IS 456:2000 Clause 26.4.1 and Table 16 specify nominal cover to reinforcement based on exposure condition. For mild exposure (most protected interior beams), the nominal cover is 20mm. For moderate exposure (exterior beams, near-coast areas), it is 30mm. For severe exposure (direct weather, marine environment), it is 45mm. For very severe and extreme exposure, 50mm and 75mm respectively. In practice, most Indian residential beams use 25mm clear cover as a practical default that exceeds the mild exposure requirement and provides a margin for construction tolerance. Clear cover is measured to the outer surface of the stirrup, not to the main bars — the main bars sit inside the stirrups.

IS 456:2000 and SP 34 require at least 2 bars at the top of a simply supported beam — these act as hanger bars to hold the stirrups in position and carry any negative moment at the supports. For a continuous beam, the top bars at the support carry the hogging (negative) bending moment and are sized by structural design — typically 50–100% of the bottom steel area at mid-span. The number and size of top bars depends on the moment demand. At minimum, 2 bars of 12mm or the same size as the bottom bars (whichever is larger) are placed at the top throughout the beam length. In earthquake-resistant design (IS 13920), top and bottom reinforcement at any section must not be less than one-quarter of the larger amount at either end.

A singly reinforced beam has steel only in the tension zone (bottom face for a simply supported beam). A doubly reinforced beam has steel in both tension and compression zones. Doubly reinforced beams are used when the beam depth is limited and the section cannot carry the full bending moment with tension steel alone — the compression steel supplements the concrete's compressive capacity. Doubly reinforced sections are also required by IS 13920 for earthquake-resistant ductile detailing, where minimum compression steel is specified regardless of structural need. The compression steel in a doubly reinforced beam must be laterally tied with links to prevent it from buckling outward under load — the same requirement as column longitudinal bars.

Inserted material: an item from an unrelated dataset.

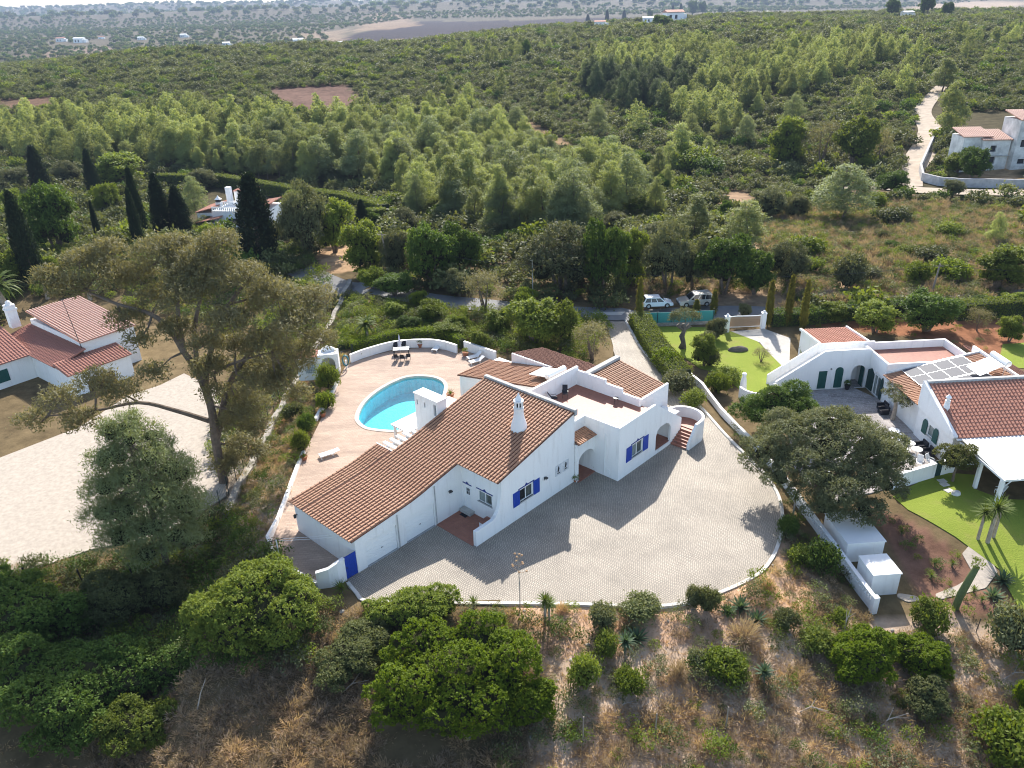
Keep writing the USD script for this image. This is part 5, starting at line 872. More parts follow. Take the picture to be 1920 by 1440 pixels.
TREES = [
 ('carob', 112, 488, 118, 140, 'huge dark dome shaped conifer between the left cypresses'), ('mid', 225, 358, 104, 66, 'broad round green tree between two black cypresses'), ('olive', 25, 372, 85, 60, 'grey olive at the left edge behind the leftmost cypress'), ('olive', 128, 352, 62, 45, 'grey olive right of the first black cypress'),
 ('lime', 28, 400, 48, 44, 'small bright green tree beside the leftmost leaning cypress'), ('mid', 20, 545, 80, 75, 'leafy green tree below the leftmost leaning cypress'), ('lime', 90, 520, 50, 42, 'yellow green bush right of the leftmost leaning cypress'), ('lime', 205, 405, 60, 60, 'light green tree behind the slim leaning cypresses'),
 ('olive', 382, 362, 62, 50, 'round grey olive left of the hillside house'), ('gpine', 372, 420, 52, 85, 'brownish pine against the left roofs of the hillside house'), ('olive', 385, 440, 45, 34, 'small grey olive below the hillside house'), ('lime', 405, 478, 62, 58, 'light green tree left of the big black cypress'), ('mid', 450, 500, 60, 50, 'dark feathery tree at the foot of the big black cypress'),
 ('olive', 578, 492, 95, 128, 'tall grey brown olive right of the hillside house'), ('mid', 628, 482, 72, 92, 'fresh green tree right of the tall grey olive'), ('mid', 560, 400, 56, 42, 'green tree inside the clipped hedge corner'), ('carob', 700, 440, 36, 40, 'small dark tree in front of the hedge corner'), ('cyp', 682, 440, 26, 62, 'narrow grey green conical tree by the hedge'), ('olive', 758, 445, 52, 46, 'rounded purple grey olive below the pinewood'),
 ('mid', 688, 522, 82, 92, 'dense green tree left of the leaning pole'), ('olive', 745, 522, 62, 90, 'umbrella shaped olive right of the leaning pole'), ('carob', 812, 545, 90, 112, 'dark carob over the lane, left of centre'), ('carob', 868, 530, 82, 95, 'dark carob over the lane, below the yellow bush'), ('lime', 888, 490, 44, 40, 'yellow green bush on top of the dark carobs'), ('lime', 845, 545, 40, 46, 'bright young tree in front of the dark carobs'), ('olive', 860, 562, 52, 52, 'silver olive at the bend of the lane'), ('sparse', 912, 596, 100, 104, 'half bare brown tree at the bend of the lane'),
 ('olive', 1050, 562, 132, 118, 'big round grey olive behind the street lamp'), ('carob', 1132, 565, 84, 130, 'tall dark tree right of the big round olive'), ('mid', 1180, 540, 60, 95, 'fresh green tree behind the parked white car'), ('olive', 1250, 552, 90, 112, 'grey brown olive above the two parked cars'), ('olive', 1300, 548, 60, 90, 'narrow grey olive above the silver car'), ('carob', 1355, 562, 96, 110, 'glossy green tree right of the silver car'), ('carob', 1415, 560, 70, 80, 'dark green tree left of the gate cypress'), ('olive', 1470, 545, 76, 84, 'olive over the lane beside the brown clearing'),
 ('olive', 1155, 445, 56, 48, 'round grey olive in the scrub above the parked cars'), ('olive', 1232, 470, 66, 44, 'pair of grey olives above the parked cars'), ('carob', 1240, 372, 36, 42, 'dark round evergreen in the scrub, upper middle'), ('carob', 1360, 412, 30, 36, 'small dark tree beside the pale bare patch'),
 ('pine', 1302, 462, 82, 92, 'bright yellow green pine above the silver car'), ('pine', 1396, 482, 88, 102, 'twin bright pines at the edge of the brown clearing'), ('gpine', 1068, 450, 96, 108, 'large dark based pine in front of the pinewood'), ('gpine', 940, 445, 74, 92, 'dense grey pine in front of the pinewood, left of the lamp'), ('gpine', 785, 420, 46, 88, 'separate pale pine with a visible trunk by the hedge tip'), ('gpine', 855, 425, 80, 82, 'broad open pine right of the hedge tip'), ('gpine', 1577, 428, 124, 112, 'large open pine standing on the brown clearing'),
 ('olive', 1440, 420, 84, 70, 'wide grey green olive left of the large open pine'), ('olive', 1492, 418, 60, 62, 'second wide olive left of the large open pine'), ('carob', 1670, 372, 62, 50, 'dark carob left of the track junction'), ('mid', 1470, 322, 62, 82, 'leafy eucalyptus above the scrub, left of the track'), ('sparse', 1535, 322, 66, 84, 'thin eucalyptus in the row left of the track'), ('mid', 1600, 325, 74, 86, 'dense eucalyptus in the row left of the track'), ('sparse', 1648, 310, 40, 60, 'last thin eucalyptus beside the track'),
 ('olive', 1785, 375, 46, 42, 'round bush on the verge below the boundary wall'), ('carob', 1822, 345, 66, 66, 'dark bushy tree left of the derelict house'), ('mid', 1795, 330, 56, 40, 'yellow green tree left of the derelict house'), ('pine', 1862, 462, 34, 62, 'small slim pine on the right of the clearing'), ('pine', 1480, 185, 22, 52, 'lone dark pine beside the upper track'), ('pine', 1775, 262, 66, 100, 'tall pine right of the track'), ('pine', 1765, 178, 60, 60, 'bushy pine at the top of the track'),
 ('cyp', 1102, 50, 9, 20, 'left cypress beside the red roofed crest house'), ('cyp', 1138, 48, 8, 26, 'tall cypress above the red roofed crest house'), ('cyp', 1170, 40, 8, 18, 'lone cypress on the right crest'), ('carob', 1218, 40, 12, 22, 'dark tree left of the long crest house'), ('cyp', 1261, 30, 7, 18, 'cypress over the long crest house, left'), ('cyp', 1276, 30, 7, 20, 'cypress over the long crest house, middle'), ('carob', 1299, 32, 22, 28, 'broad dark conifer on the crest, left of two'), ('carob', 1316, 30, 18, 24, 'broad dark conifer on the crest, right of two'), ('carob', 1350, 30, 12, 16, 'small dark tree on the crest'), ('mid', 1390, 26, 22, 10, 'low round tree on the crest'), ('carob', 1672, 36, 32, 34, 'large dark tree against the plough lines, left one'), ('carob', 1735, 36, 32, 44, 'tallest dark tree against the plough lines'), ('carob', 1772, 42, 28, 34, 'dark round tree against the plough lines, right one'), ('carob', 985, 115, 24, 36, 'dark conifer standing out of the pale hillside'), ('carob', 1240, 58, 40, 26, 'dark clump below the crest houses'), ('carob', 1045, 62, 26, 14, 'dark round clump on the crest skyline'),
 ('mid', 1873, 548, 102, 88, 'big round bright green bush at the right edge by the lane'), ('mid', 1640, 632, 84, 66, 'round yellow green tree behind the neighbour\'s pink annex'), ('carob', 1735, 632, 120, 92, 'big dark leafy tree between the lane and the neighbour\'s terrace'), ('mid', 1560, 608, 62, 44, 'leafy bush right of the slim cypresses'), ('mid', 1515, 606, 36, 36, 'flowering bush among the slim cypresses'), ('sparse', 1833, 626, 54, 56, 'small open tree on the red soil'), ('mid', 1890, 646, 54, 54, 'round orange tree on the red soil'), ('carob', 1842, 592, 66, 34, 'green hedge bush by the lane, right'), ('mid', 1896, 590, 62, 44, 'light green hedge bush by the lane, far right'), ('mid', 1610, 570, 50, 28, 'low hedge bush by the lane above the annex'),
 ('mid', 1005, 660, 118, 102, 'bright green tree behind the rear roof of the white villa'), ('mid', 1055, 655, 70, 92, 'green tree right behind the rear roof'), ('lime', 985, 592, 56, 52, 'light green treetop by the street lamp'), ('mid', 940, 630, 66, 52, 'loose green tree between the garden and the lane'), ('sparse', 1112, 682, 92, 94, 'bare grey tree beside the cobbled drive'),
 ('lime', 700, 548, 58, 46, 'yellow green citrus tree at the top of the garden'), ('carob', 742, 564, 66, 48, 'dark round citrus tree at the top of the garden'), ('lime', 786, 580, 40, 36, 'lime green bush at the top of the garden'), ('lime', 810, 612, 66, 50, 'lime green fruit tree above the curved hedge'), ('lime', 858, 628, 44, 40, 'small yellow green bush above the curved hedge'), ('mid', 742, 602, 46, 38, 'green shrub in the middle of the terraced garden'), ('carob', 768, 628, 52, 38, 'silvery green bush above the garden table'), ('mid', 842, 640, 66, 40, 'feathery green bush behind the curved hedge'), ('mid', 900, 662, 40, 44, 'bush between the garden wall and the villa'),
 ('mid', 1318, 692, 58, 66, 'standard tree in the middle of the front lawn'), ('olive', 1342, 640, 44, 52, 'olive beside the teal screen on the front lawn'), ('olive', 1325, 655, 40, 34, 'small silver bush on the front lawn'), ('sparse', 1427, 682, 40, 36, 'tiny crooked tree on the edge of the front lawn'), ('olive', 1395, 600, 30, 36, 'olive left of the gate pier')]
for k_, cx, fy, w, h, lab in TREES:
    big = 1.2 if (530 < cx < 1490 and 425 < fy < 570 and k_ in ('olive', 'carob', 'mid')) else 1.25 if (1460 < cx < 1660 and 300 < fy < 330) else 1.
    grow(k_, cx, fy, w * big, h * (1 + (big - 1) * .7), lab)
SHR = [('s_lime', 1505, 488, 72, 36, 'flat lime green bush on the brown clearing'), ('s_lime', 1520, 514, 46, 28, 'small bright yellow green bush on the brown clearing'), ('s_olive', 1588, 548, 62, 66, 'grey green bushes on the brown clearing near the lane'), ('s_lime', 1718, 535, 50, 40, 'green bush left of the wooden pole'), ('s_lime', 1780, 532, 70, 42, 'yellow green bush right of the wooden pole'), ('s_mid', 1778, 452, 50, 32, 'round green shrub in the upper clearing'), ('s_bright', 1808, 472, 26, 16, 'small bright yellow shrub in the upper clearing'), ('s_olive', 1625, 530, 46, 20, 'flat grey shrub on the clearing'), ('s_mid', 1700, 485, 40, 22, 'green shrub in the middle of the clearing'), ('s_carob', 1672, 470, 26, 18, 'small dark shrub in the clearing'), ('s_scrub', 1655, 455, 24, 22, 'slim bush in the upper clearing'), ('s_lime', 1640, 395, 40, 30, 'green shrub at the foot of the large open pine'), ('s_scrub', 1745, 500, 60, 22, 'low olive bush across the clearing'), ('s_scrub', 1670, 428, 60, 36, 'loose shrub right of the large open pine'),
 ('s_lime', 1110, 420, 60, 34, 'bright green bushes in the scrub left of the bright pines'), ('s_lime', 1010, 400, 46, 30, 'green bushes under the large pine'), ('s_lime', 1205, 415, 72, 36, 'yellow green bushes between the bright pines'), ('s_lime', 985, 482, 36, 28, 'yellow green bushes left of the big round olive'), ('s_lime', 735, 412, 28, 20, 'yellow bush at the tip of the clipped hedge'), ('s_mid', 745, 400, 60, 22, 'green bush behind the hedge tip'), ('s_carob', 1330, 335, 60, 28, 'dark bushes beside the pale bare patch'), ('s_lime', 1322, 360, 30, 20, 'yellow bush above the pale bare patch'), ('s_mid', 1290, 330, 80, 30, 'long green thicket in the scrub, upper right'), ('s_carob', 1200, 322, 44, 32, 'dark bush at the edge of the pinewood'),
 ('s_mid', 617, 735, 42, 50, 'feathery green shrub below the arched niche'), ('s_lime', 612, 770, 34, 34, 'light green shrub on the bank below the arched niche'), ('s_fern', 545, 765, 40, 42, 'x'), ('s_carob', 575, 815, 34, 40, 'dark green shrub on the bank beside the terrace'), ('s_mid', 566, 850, 34, 44, 'green shrub at the terrace edge above the lounger'), ('s_scrub', 552, 790, 42, 36, 'olive shrub in the middle of the bank'), ('s_carob', 598, 705, 40, 40, 'dark climbing shrub beside the trellis'), ('s_scrub', 600, 880, 0, 0, 'x'),
 ('s_olive', 1268, 740, 60, 44, 'pale flowering shrub beside the drive'), ('s_bright', 1250, 695, 52, 40, 'bright green clipped bush beside the drive'), ('s_mid', 1300, 765, 44, 34, 'dark green bush beside the bend of the drive'), ('s_olive', 1330, 690, 36, 36, 'silvery shrub at the near side of the front lawn'), ('s_mid', 1365, 720, 46, 30, 'low green planting below the garden oven'), ('s_lime', 1345, 740, 44, 40, 'lime green ground cover by the boundary wall'), ('s_mid', 1398, 790, 60, 60, 'x'),
 ('s_mid', 1590, 690, 30, 26, 'x'), ('s_mid', 1515, 670, 36, 30, 'dark bush behind the slanting stair wall'), ('s_carob', 1540, 1080, 60, 62, 'dark shrub in the shade of the pierced wall'), ('s_mid', 1500, 1060, 50, 40, 'green shrub left of the pierced wall'), ('s_carob', 1475, 1010, 36, 44, 'dark fern like shrub at the bend of the kerb'), ('s_mid', 1575, 1168, 30, 28, 'small leafy shrub at the foot of the pierced wall'),
 ('s_scrub', 1325, 1150, 44, 50, 'rosemary bush at the kerb'), ('s_olive', 1300, 1140, 30, 44, 'dark upright rosemary right at the kerb'), ('s_olive', 1130, 1180, 50, 50, 'blue green shrub below the kerb'), ('s_mid', 1135, 1230, 46, 44, 'green shrub on the dry slope'), ('s_lime', 1180, 1300, 58, 46, 'pale yellow shrub on the dry slope'), ('s_lime', 1360, 1275, 82, 56, 'green and yellow shrub on the right of the dry slope'), ('s_mid', 1095, 1290, 58, 60, 'dark leafy shrub beside the wire fence post'), ('s_twig', 1395, 1210, 90, 66, 'rounded grey brown dead shrub below the agaves'), ('s_twig', 1270, 1280, 56, 60, 'brown dead shrub in the middle of the dry slope'), ('s_scrub', 1470, 1180, 50, 40, 'grey shrub on the right of the dry slope'), ('s_mid', 1530, 1220, 66, 46, 'low green shrub left of the clipped bright bushes'), ('s_dry', 1440, 1110, 46, 40, 'golden dry bush by the kerb'), ('s_dry', 1055, 1150, 34, 30, 'golden dry bush beside the twin yuccas'), ('s_mid', 1740, 1185, 66, 60, 'loose green shrub beside the storage hut'), ('s_olive', 1895, 1230, 90, 90, 'grey green bush at the right edge below the lawn'), ('s_bright', 1915, 1330, 36, 60, 'bright green bush at the right edge'), ('s_lime', 1880, 1430, 120, 90, 'loose yellow green shrub in the lower right corner'), ('s_carob', 1440, 1140, 0, 0, 'x'), ('s_dry', 1330, 1400, 70, 60, 'x'), ('s_olive', 1310, 1250, 40, 34, 'small grey shrub in the middle of the dry slope'), ('s_scrub', 1200, 1160, 70, 36, 'low olive scrub along the kerb'), ('s_mid', 790, 1140, 40, 24, 'small leafy shrub on the kerb above the bright bush')]
for k_, cx, fy, w, h, lab in SHR:
    if lab != 'x' and w: grow(k_, cx, fy, w * 1.2, h * 1.08, lab, dz=-.15)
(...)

Bent-up bars are bottom tension bars that are cranked (bent) at an angle (usually 45°) near the supports and continued into the top of the beam. They serve dual purpose: they contribute to shear resistance in the inclined zone near the support, and they provide top steel at the support to carry negative bending moment in continuous beams. IS 456:2000 Clause 40.4 permits bent-up bars as part of the shear reinforcement design, but they must be used alongside stirrups — they cannot replace stirrups entirely. In modern ductile detailing practice (IS 13920 for seismic zones), bent-up bars are generally avoided because they create congestion and are difficult to inspect. Straight bars with separate top steel and vertical stirrups are preferred.

Effective depth (d) is the distance from the extreme compression fibre to the centroid of the tension reinforcement. For a simply supported beam, the extreme compression fibre is the top face and the tension reinforcement centroid is in the bottom zone. The formula is: d = D − clear cover − stirrup diameter − (main bar diameter ÷ 2), where D is the overall depth. Example: for a 450mm deep beam with 25mm clear cover, 8mm stirrups, and 20mm main bars: d = 450 − 25 − 8 − 10 = 407mm. The effective depth is what the structural design calculation uses — not the overall depth D. Using D instead of d in design calculations over-estimates the moment capacity, leading to under-reinforced sections.